## Data provided
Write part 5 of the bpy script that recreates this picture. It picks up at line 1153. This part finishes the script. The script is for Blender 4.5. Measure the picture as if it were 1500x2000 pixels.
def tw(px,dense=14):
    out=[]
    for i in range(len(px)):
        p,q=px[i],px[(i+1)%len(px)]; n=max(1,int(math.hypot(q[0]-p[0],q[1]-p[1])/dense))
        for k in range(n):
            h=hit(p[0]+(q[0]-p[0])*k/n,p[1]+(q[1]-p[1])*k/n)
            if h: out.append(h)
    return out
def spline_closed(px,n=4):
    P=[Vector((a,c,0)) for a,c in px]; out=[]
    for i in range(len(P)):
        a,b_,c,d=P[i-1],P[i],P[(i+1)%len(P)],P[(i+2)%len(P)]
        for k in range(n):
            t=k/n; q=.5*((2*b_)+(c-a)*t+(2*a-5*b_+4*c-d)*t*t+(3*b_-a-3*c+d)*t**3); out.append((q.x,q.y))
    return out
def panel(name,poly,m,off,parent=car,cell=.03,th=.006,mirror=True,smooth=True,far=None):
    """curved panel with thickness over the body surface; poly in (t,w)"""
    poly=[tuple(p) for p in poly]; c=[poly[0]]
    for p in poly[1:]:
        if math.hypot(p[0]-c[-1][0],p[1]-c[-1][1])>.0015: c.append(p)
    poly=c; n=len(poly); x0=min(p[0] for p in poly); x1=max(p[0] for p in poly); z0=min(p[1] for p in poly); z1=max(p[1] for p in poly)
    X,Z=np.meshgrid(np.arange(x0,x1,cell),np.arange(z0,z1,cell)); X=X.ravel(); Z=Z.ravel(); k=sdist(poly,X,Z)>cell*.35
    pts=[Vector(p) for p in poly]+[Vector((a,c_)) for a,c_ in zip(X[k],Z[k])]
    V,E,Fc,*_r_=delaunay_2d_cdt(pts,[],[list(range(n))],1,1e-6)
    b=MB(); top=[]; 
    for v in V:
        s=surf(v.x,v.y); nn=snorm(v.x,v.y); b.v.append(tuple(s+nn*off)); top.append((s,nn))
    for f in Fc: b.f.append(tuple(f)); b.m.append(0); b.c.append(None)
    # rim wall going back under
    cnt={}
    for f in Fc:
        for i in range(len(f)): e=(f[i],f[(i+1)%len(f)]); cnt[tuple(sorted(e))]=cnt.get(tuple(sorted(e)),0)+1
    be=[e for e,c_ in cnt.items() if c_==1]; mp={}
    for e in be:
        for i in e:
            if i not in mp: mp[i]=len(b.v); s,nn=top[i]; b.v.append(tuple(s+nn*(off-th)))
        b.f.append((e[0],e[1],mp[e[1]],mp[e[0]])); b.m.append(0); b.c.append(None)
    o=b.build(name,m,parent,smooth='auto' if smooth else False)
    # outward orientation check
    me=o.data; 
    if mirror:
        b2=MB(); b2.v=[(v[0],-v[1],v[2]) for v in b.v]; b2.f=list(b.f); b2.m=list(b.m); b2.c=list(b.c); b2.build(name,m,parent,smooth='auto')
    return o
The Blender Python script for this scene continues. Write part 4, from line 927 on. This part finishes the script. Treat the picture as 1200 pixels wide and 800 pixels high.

## Requirements
Provide an exact reproduction of all the entries shown above.

## Answer below
Write part 5 of the bpy script that recreates this picture. It picks up at line 1153. This part finishes the script. The script is for Blender 4.5. Measure the picture as if it were 1500x2000 pixels.
def tw(px,dense=14):
    out=[]
    for i in range(len(px)):
        p,q=px[i],px[(i+1)%len(px)]; n=max(1,int(math.hypot(q[0]-p[0],q[1]-p[1])/dense))
        for k in range(n):
            h=hit(p[0]+(q[0]-p[0])*k/n,p[1]+(q[1]-p[1])*k/n)
            if h: out.append(h)
    return out
def spline_closed(px,n=4):
    P=[Vector((a,c,0)) for a,c in px]; out=[]
    for i in range(len(P)):
        a,b_,c,d=P[i-1],P[i],P[(i+1)%len(P)],P[(i+2)%len(P)]
        for k in range(n):
            t=k/n; q=.5*((2*b_)+(c-a)*t+(2*a-5*b_+4*c-d)*t*t+(3*b_-a-3*c+d)*t**3); out.append((q.x,q.y))
    return out
def panel(name,poly,m,off,parent=car,cell=.03,th=.006,mirror=True,smooth=True,far=None):
    """curved panel with thickness over the body surface; poly in (t,w)"""
    poly=[tuple(p) for p in poly]; c=[poly[0]]
    for p in poly[1:]:
        if math.hypot(p[0]-c[-1][0],p[1]-c[-1][1])>.0015: c.append(p)
    poly=c; n=len(poly); x0=min(p[0] for p in poly); x1=max(p[0] for p in poly); z0=min(p[1] for p in poly); z1=max(p[1] for p in poly)
    X,Z=np.meshgrid(np.arange(x0,x1,cell),np.arange(z0,z1,cell)); X=X.ravel(); Z=Z.ravel(); k=sdist(poly,X,Z)>cell*.35
    pts=[Vector(p) for p in poly]+[Vector((a,c_)) for a,c_ in zip(X[k],Z[k])]
    V,E,Fc,*_r_=delaunay_2d_cdt(pts,[],[list(range(n))],1,1e-6)
    b=MB(); top=[]; 
    for v in V:
        s=surf(v.x,v.y); nn=snorm(v.x,v.y); b.v.append(tuple(s+nn*off)); top.append((s,nn))
    for f in Fc: b.f.append(tuple(f)); b.m.append(0); b.c.append(None)
    # rim wall going back under
    cnt={}
    for f in Fc:
        for i in range(len(f)): e=(f[i],f[(i+1)%len(f)]); cnt[tuple(sorted(e))]=cnt.get(tuple(sorted(e)),0)+1
    be=[e for e,c_ in cnt.items() if c_==1]; mp={}
    for e in be:
        for i in e:
            if i not in mp: mp[i]=len(b.v); s,nn=top[i]; b.v.append(tuple(s+nn*(off-th)))
        b.f.append((e[0],e[1],mp[e[1]],mp[e[0]])); b.m.append(0); b.c.append(None)
    o=b.build(name,m,parent,smooth='auto' if smooth else False)
    # outward orientation check
    me=o.data; 
    if mirror:
        b2=MB(); b2.v=[(v[0],-v[1],v[2]) for v in b.v]; b2.f=list(b.f); b2.m=list(b.m); b2.c=list(b.c); b2.build(name,m,parent,smooth='auto')
    return o
The Blender Python script for this scene continues. Write part 4, from line 927 on. This part finishes the script. Treat the picture as 1200 pixels wide and 800 pixels high.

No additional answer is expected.